_Objective_
Copy out each line of the data holding "picture".

_Data_
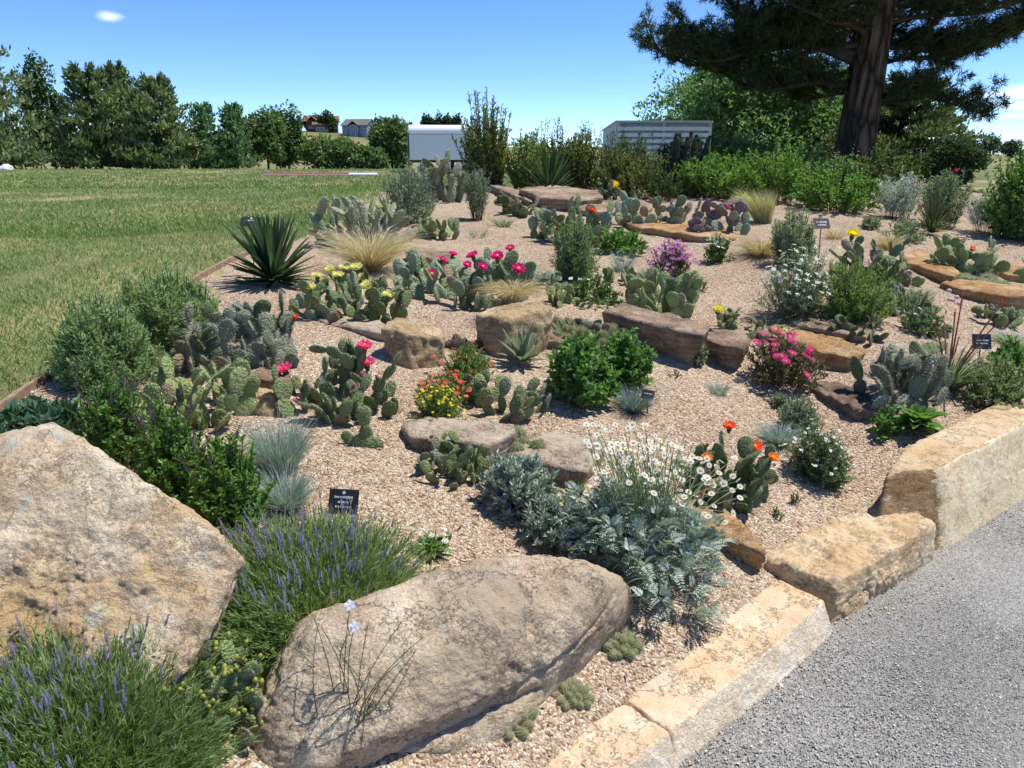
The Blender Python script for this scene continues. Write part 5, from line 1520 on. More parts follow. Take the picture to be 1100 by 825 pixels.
def pear(label, box, n, padpx, sp='green', flowers=(), buds=None, slim=1.0, spiny=1.0, base_n=None, tilt=(8, 55), y=None, group=None, accents=None, hmul=1.0, extra=None, squash=0.8, name="prickly_pear", cat="cactus"):
    """accents: [(species, count)] pads of another colour; flowers: [(colour, size in px, [(u,v), ...])] put on the pads nearest those picture points"""
    P, r, h = place(box, y)
    h *= hmul
    k = ppm(P)
    if n > 8: padpx *= 0.80; n = min(98, int(n * 1.75)); h *= 0.90
    L = padpx / k
    t = root(name, P, label, cat, group)
    nb = base_n or max(2, int(n * 0.42))
    pads = []                                           # (pos, axis, face normal, length)
    tries = 0
    def fits(p, ax, l):
        tip = p + ax * l
        return tip[2] < h * 1.02 + 0.01 and math.hypot(tip[0], tip[1] / squash) < r * 1.08 and tip[2] > 0.3 * l + drop_z(P, tip[None, :2])[0] * 0.9
    while len(pads) < nb and tries < 4000:
        tries += 1
        q = disc_pts(1, max(0.01, r - L * 0.35))[0] * np.array([1, squash])
        out = np.array([q[0], q[1], 0]) / max(r, 1e-3)
        tl = rad(tilt[0] + (tilt[1] - tilt[0]) * rng.random())
        az = math.atan2(out[1], out[0]) + rng.standard_normal() * 0.9
        ax = np.array([math.cos(az) * math.sin(tl), math.sin(az) * math.sin(tl), math.cos(tl)])
        l = L * (0.75 + 0.45 * rng.random())
        p = np.array([q[0], q[1], drop_z(P, q[None])[0] - 0.06 * l])
        if p[2] + ax[2] * l > h * 1.05 + 0.02: l = max(0.5 * L, (h - p[2]) / max(ax[2], 0.3))
        fn = unit(np.array([rng.standard_normal() * 0.8, -0.75 + 0.7 * rng.standard_normal(), 0.1]))
        fn = unit(fn - ax * (fn @ ax))
        pads.append((p, ax, fn, l))
    tries = 0
    while len(pads) < n and tries < 6000:
        tries += 1
        p, ax, fn, l = pads[rng.integers(0, len(pads))]
        side = np.cross(ax, fn)
        th = rng.standard_normal() * 0.65
        at = p + ax * l * (0.58 + 0.40 * math.cos(th)) + side * l * 0.34 * slim * math.sin(th)
        a2 = unit(ax * math.cos(th) + side * math.sin(th) + fn * rng.standard_normal() * 0.35 + np.array([0, 0, 0.25]))
        l2 = L * (0.65 + 0.45 * rng.random())
        if not fits(at, a2, l2): continue
        if any(np.linalg.norm(at + a2 * l2 - (q + b * m)) < 0.30 * L for q, b, _, m in pads): continue
        f2 = unit(fn + 0.6 * rng.standard_normal(3)); f2 = unit(f2 - a2 * (f2 @ a2))
        pads.append((at - a2 * 0.03 * l2, a2, f2, l2))
    kinds = [sp] * len(pads)
    if n > 20: accents = list(accents or []) + [('dry', 3), (sp if sp != 'green' else 'bright', 6)]
    if accents:
        o = list(rng.permutation(len(pads)))
        for s2, c in accents:
            for _ in range(min(c, len(o))): kinds[o.pop()] = s2
    for (p, ax, fn, l), s2 in zip(pads, kinds):
        M = frame(ax, np.cross(fn, ax), 0, p, l)
        inst("pad", pad_mesh(s2, int(rng.integers(0, 4)), slim, spiny), t, M)
    tips = np.array([p + ax * l for p, ax, _, l in pads]); axs = np.array([a for _, a, _, _ in pads])
    scr = project(tips + P)
    used = set()
    for col, size, spots in flowers:
        for (u, v) in spots:
            dd = np.hypot(scr[:, 0] - u, scr[:, 1] - v) + np.array([30 if i in used else 0 for i in range(len(tips))])
            i = int(np.argmin(dd)); used.add(i)
            s = size * 1.2 / k / 2
            fpos = tips[i].copy()
            if dd[i] > 5:      # sit on the rim at the side where the picture shows it
                want = (u - scr[i, 0]) / k
                fpos[0] += np.clip(want, -0.35 * L, 0.35 * L)
            D = unit(axs[i] * 0.5 + np.array([0.1, -0.55, 0.7]) + 0.2 * rng.standard_normal(3))
            me, _ = head('cup', col)
            inst("flower", me, t, frame(D, pos=fpos + D * s * 0.5, s=s))
    if buds:
        col, size, cnt = buds
        me, _ = head('bud', col)
        for q in range(cnt):
            i = int(rng.integers(0, len(pads))); p, ax, fn, l = pads[i]
            if ax[2] < 0.1: continue
            th = rng.standard_normal() * 0.55
            side = np.cross(ax, fn)
            at = p + ax * l * (0.58 + 0.42 * math.cos(th)) + side * l * 0.35 * slim * math.sin(th)
            D = unit(ax * math.cos(th) + side * math.sin(th) + np.array([0, 0, 0.4]))
            inst("bud", me, t, frame(D, pos=at + D * size / k * 0.3, s=size / k / 2))
    return t, P, pads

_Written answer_
The Blender Python script for this scene continues. Write part 5, from line 1520 on. More parts follow. Take the picture to be 1100 by 825 pixels.
    """accents: [(species, count)] pads of another colour; flowers: [(colour, size in px, [(u,v), ...])] put on the pads nearest those picture points"""
            if dd[i] > 5:      # sit on the rim at the side where the picture shows it